Given task
Without skipping anything, write out each record below exactly.

Given data

* * * *

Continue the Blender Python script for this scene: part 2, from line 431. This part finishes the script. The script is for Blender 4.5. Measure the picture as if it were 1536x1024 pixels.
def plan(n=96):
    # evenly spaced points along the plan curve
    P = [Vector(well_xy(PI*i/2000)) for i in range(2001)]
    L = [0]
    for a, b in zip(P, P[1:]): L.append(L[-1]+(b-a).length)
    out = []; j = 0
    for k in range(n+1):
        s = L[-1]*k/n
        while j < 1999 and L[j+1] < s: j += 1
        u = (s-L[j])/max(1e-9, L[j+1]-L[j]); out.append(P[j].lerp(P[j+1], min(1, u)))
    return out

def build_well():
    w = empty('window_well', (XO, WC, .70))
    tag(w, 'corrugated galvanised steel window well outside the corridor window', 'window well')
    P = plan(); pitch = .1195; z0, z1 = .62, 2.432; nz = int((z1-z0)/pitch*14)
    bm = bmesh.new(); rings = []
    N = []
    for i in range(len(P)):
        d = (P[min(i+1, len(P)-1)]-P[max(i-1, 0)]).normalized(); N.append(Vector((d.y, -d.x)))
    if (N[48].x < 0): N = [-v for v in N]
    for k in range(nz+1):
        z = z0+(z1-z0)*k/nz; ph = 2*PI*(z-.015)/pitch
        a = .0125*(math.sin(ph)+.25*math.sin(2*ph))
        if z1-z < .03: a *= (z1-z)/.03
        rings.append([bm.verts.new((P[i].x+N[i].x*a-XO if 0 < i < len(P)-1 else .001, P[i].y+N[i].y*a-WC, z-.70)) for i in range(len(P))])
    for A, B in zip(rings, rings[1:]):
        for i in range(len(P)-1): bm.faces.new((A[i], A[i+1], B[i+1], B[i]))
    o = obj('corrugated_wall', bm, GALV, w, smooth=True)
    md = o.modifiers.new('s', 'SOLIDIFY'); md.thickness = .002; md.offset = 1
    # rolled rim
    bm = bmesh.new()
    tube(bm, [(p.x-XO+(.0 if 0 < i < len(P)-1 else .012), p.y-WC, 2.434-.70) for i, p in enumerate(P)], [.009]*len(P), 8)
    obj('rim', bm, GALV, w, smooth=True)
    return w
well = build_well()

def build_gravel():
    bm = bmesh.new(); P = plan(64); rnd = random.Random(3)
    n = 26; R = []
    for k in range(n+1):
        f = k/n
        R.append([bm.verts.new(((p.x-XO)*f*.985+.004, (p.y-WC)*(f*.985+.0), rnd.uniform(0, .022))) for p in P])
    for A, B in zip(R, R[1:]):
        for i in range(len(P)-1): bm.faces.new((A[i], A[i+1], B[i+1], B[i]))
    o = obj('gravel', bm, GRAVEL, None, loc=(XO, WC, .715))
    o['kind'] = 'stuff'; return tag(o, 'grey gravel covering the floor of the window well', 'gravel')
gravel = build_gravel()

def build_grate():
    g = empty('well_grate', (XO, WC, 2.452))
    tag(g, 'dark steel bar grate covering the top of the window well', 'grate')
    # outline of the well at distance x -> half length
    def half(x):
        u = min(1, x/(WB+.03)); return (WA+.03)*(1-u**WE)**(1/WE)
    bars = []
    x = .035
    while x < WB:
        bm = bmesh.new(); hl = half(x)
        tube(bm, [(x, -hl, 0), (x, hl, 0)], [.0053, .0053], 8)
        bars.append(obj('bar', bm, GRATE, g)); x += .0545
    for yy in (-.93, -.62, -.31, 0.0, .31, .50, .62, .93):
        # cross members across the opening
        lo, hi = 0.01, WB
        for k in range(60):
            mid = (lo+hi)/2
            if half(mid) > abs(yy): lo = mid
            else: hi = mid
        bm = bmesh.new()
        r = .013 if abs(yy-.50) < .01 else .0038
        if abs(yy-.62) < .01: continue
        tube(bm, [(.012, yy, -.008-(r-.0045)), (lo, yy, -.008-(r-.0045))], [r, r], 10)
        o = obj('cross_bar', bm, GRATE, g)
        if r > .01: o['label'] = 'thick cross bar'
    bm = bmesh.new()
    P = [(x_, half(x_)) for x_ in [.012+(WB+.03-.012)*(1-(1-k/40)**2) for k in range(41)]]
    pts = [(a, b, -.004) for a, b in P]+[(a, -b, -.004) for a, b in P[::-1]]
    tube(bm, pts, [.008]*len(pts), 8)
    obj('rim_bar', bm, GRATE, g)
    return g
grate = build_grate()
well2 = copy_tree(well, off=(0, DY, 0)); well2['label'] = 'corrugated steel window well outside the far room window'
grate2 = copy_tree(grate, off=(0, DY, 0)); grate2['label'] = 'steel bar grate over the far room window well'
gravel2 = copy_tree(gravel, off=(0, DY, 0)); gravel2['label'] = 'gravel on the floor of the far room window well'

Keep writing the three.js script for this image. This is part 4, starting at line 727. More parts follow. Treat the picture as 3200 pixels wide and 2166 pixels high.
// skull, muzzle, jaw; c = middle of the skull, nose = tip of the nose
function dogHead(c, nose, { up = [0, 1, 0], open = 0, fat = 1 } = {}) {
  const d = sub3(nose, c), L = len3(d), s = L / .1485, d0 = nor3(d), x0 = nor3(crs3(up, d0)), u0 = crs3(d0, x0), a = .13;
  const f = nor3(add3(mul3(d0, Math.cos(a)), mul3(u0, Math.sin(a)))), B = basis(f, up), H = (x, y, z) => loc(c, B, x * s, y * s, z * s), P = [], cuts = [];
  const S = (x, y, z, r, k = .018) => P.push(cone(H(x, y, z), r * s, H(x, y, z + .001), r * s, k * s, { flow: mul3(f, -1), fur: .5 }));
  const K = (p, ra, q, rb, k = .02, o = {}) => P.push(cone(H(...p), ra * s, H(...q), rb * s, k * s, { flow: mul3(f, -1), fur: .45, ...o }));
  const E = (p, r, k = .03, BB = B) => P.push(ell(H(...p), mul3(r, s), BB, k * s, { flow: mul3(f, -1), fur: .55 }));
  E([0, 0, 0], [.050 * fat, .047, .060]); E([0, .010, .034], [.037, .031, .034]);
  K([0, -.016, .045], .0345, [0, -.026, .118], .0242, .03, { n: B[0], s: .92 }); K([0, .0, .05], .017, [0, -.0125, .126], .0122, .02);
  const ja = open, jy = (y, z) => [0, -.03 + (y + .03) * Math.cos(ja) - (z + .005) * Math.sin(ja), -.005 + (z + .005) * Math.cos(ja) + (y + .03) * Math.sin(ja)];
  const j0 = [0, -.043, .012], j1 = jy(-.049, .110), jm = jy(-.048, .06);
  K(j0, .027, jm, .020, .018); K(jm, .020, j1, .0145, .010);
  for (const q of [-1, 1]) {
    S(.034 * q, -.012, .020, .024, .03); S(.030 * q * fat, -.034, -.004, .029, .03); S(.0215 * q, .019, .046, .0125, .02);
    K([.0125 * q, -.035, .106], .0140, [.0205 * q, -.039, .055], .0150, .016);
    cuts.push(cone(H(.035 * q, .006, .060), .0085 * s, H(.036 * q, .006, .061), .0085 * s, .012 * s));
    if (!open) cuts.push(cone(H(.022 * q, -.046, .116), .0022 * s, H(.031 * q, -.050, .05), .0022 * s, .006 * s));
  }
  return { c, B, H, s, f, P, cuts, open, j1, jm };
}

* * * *

Solution for this problem
Continue the Blender Python script for this scene: part 2, from line 431. This part finishes the script. The script is for Blender 4.5. Measure the picture as if it were 1536x1024 pixels.
def plan(n=96):
    # evenly spaced points along the plan curve
    P = [Vector(well_xy(PI*i/2000)) for i in range(2001)]
    L = [0]
    for a, b in zip(P, P[1:]): L.append(L[-1]+(b-a).length)
    out = []; j = 0
    for k in range(n+1):
        s = L[-1]*k/n
        while j < 1999 and L[j+1] < s: j += 1
        u = (s-L[j])/max(1e-9, L[j+1]-L[j]); out.append(P[j].lerp(P[j+1], min(1, u)))
    return out

def build_well():
    w = empty('window_well', (XO, WC, .70))
    tag(w, 'corrugated galvanised steel window well outside the corridor window', 'window well')
    P = plan(); pitch = .1195; z0, z1 = .62, 2.432; nz = int((z1-z0)/pitch*14)
    bm = bmesh.new(); rings = []
    N = []
    for i in range(len(P)):
        d = (P[min(i+1, len(P)-1)]-P[max(i-1, 0)]).normalized(); N.append(Vector((d.y, -d.x)))
    if (N[48].x < 0): N = [-v for v in N]
    for k in range(nz+1):
        z = z0+(z1-z0)*k/nz; ph = 2*PI*(z-.015)/pitch
        a = .0125*(math.sin(ph)+.25*math.sin(2*ph))
        if z1-z < .03: a *= (z1-z)/.03
        rings.append([bm.verts.new((P[i].x+N[i].x*a-XO if 0 < i < len(P)-1 else .001, P[i].y+N[i].y*a-WC, z-.70)) for i in range(len(P))])
    for A, B in zip(rings, rings[1:]):
        for i in range(len(P)-1): bm.faces.new((A[i], A[i+1], B[i+1], B[i]))
    o = obj('corrugated_wall', bm, GALV, w, smooth=True)
    md = o.modifiers.new('s', 'SOLIDIFY'); md.thickness = .002; md.offset = 1
    # rolled rim
    bm = bmesh.new()
    tube(bm, [(p.x-XO+(.0 if 0 < i < len(P)-1 else .012), p.y-WC, 2.434-.70) for i, p in enumerate(P)], [.009]*len(P), 8)
    obj('rim', bm, GALV, w, smooth=True)
    return w
well = build_well()

def build_gravel():
    bm = bmesh.new(); P = plan(64); rnd = random.Random(3)
    n = 26; R = []
    for k in range(n+1):
        f = k/n
        R.append([bm.verts.new(((p.x-XO)*f*.985+.004, (p.y-WC)*(f*.985+.0), rnd.uniform(0, .022))) for p in P])
    for A, B in zip(R, R[1:]):
        for i in range(len(P)-1): bm.faces.new((A[i], A[i+1], B[i+1], B[i]))
    o = obj('gravel', bm, GRAVEL, None, loc=(XO, WC, .715))
    o['kind'] = 'stuff'; return tag(o, 'grey gravel covering the floor of the window well', 'gravel')
gravel = build_gravel()

def build_grate():
    g = empty('well_grate', (XO, WC, 2.452))
    tag(g, 'dark steel bar grate covering the top of the window well', 'grate')
    # outline of the well at distance x -> half length
    def half(x):
        u = min(1, x/(WB+.03)); return (WA+.03)*(1-u**WE)**(1/WE)
    bars = []
    x = .035
    while x < WB:
        bm = bmesh.new(); hl = half(x)
        tube(bm, [(x, -hl, 0), (x, hl, 0)], [.0053, .0053], 8)
        bars.append(obj('bar', bm, GRATE, g)); x += .0545
    for yy in (-.93, -.62, -.31, 0.0, .31, .50, .62, .93):
        # cross members across the opening
        lo, hi = 0.01, WB
        for k in range(60):
            mid = (lo+hi)/2
            if half(mid) > abs(yy): lo = mid
            else: hi = mid
        bm = bmesh.new()
        r = .013 if abs(yy-.50) < .01 else .0038
        if abs(yy-.62) < .01: continue
        tube(bm, [(.012, yy, -.008-(r-.0045)), (lo, yy, -.008-(r-.0045))], [r, r], 10)
        o = obj('cross_bar', bm, GRATE, g)
        if r > .01: o['label'] = 'thick cross bar'
    bm = bmesh.new()
    P = [(x_, half(x_)) for x_ in [.012+(WB+.03-.012)*(1-(1-k/40)**2) for k in range(41)]]
    pts = [(a, b, -.004) for a, b in P]+[(a, -b, -.004) for a, b in P[::-1]]
    tube(bm, pts, [.008]*len(pts), 8)
    obj('rim_bar', bm, GRATE, g)
    return g
grate = build_grate()
well2 = copy_tree(well, off=(0, DY, 0)); well2['label'] = 'corrugated steel window well outside the far room window'
grate2 = copy_tree(grate, off=(0, DY, 0)); grate2['label'] = 'steel bar grate over the far room window well'
gravel2 = copy_tree(gravel, off=(0, DY, 0)); gravel2['label'] = 'gravel on the floor of the far room window well'

Keep writing the three.js script for this image. This is part 4, starting at line 727. More parts follow. Treat the picture as 3200 pixels wide and 2166 pixels high.
// skull, muzzle, jaw; c = middle of the skull, nose = tip of the nose
function dogHead(c, nose, { up = [0, 1, 0], open = 0, fat = 1 } = {}) {
  const d = sub3(nose, c), L = len3(d), s = L / .1485, d0 = nor3(d), x0 = nor3(crs3(up, d0)), u0 = crs3(d0, x0), a = .13;
  const f = nor3(add3(mul3(d0, Math.cos(a)), mul3(u0, Math.sin(a)))), B = basis(f, up), H = (x, y, z) => loc(c, B, x * s, y * s, z * s), P = [], cuts = [];
  const S = (x, y, z, r, k = .018) => P.push(cone(H(x, y, z), r * s, H(x, y, z + .001), r * s, k * s, { flow: mul3(f, -1), fur: .5 }));
  const K = (p, ra, q, rb, k = .02, o = {}) => P.push(cone(H(...p), ra * s, H(...q), rb * s, k * s, { flow: mul3(f, -1), fur: .45, ...o }));
  const E = (p, r, k = .03, BB = B) => P.push(ell(H(...p), mul3(r, s), BB, k * s, { flow: mul3(f, -1), fur: .55 }));
  E([0, 0, 0], [.050 * fat, .047, .060]); E([0, .010, .034], [.037, .031, .034]);
  K([0, -.016, .045], .0345, [0, -.026, .118], .0242, .03, { n: B[0], s: .92 }); K([0, .0, .05], .017, [0, -.0125, .126], .0122, .02);
  const ja = open, jy = (y, z) => [0, -.03 + (y + .03) * Math.cos(ja) - (z + .005) * Math.sin(ja), -.005 + (z + .005) * Math.cos(ja) + (y + .03) * Math.sin(ja)];
  const j0 = [0, -.043, .012], j1 = jy(-.049, .110), jm = jy(-.048, .06);
  K(j0, .027, jm, .020, .018); K(jm, .020, j1, .0145, .010);
  for (const q of [-1, 1]) {
    S(.034 * q, -.012, .020, .024, .03); S(.030 * q * fat, -.034, -.004, .029, .03); S(.0215 * q, .019, .046, .0125, .02);
    K([.0125 * q, -.035, .106], .0140, [.0205 * q, -.039, .055], .0150, .016);
    cuts.push(cone(H(.035 * q, .006, .060), .0085 * s, H(.036 * q, .006, .061), .0085 * s, .012 * s));
    if (!open) cuts.push(cone(H(.022 * q, -.046, .116), .0022 * s, H(.031 * q, -.050, .05), .0022 * s, .006 * s));
  }
  return { c, B, H, s, f, P, cuts, open, j1, jm };
}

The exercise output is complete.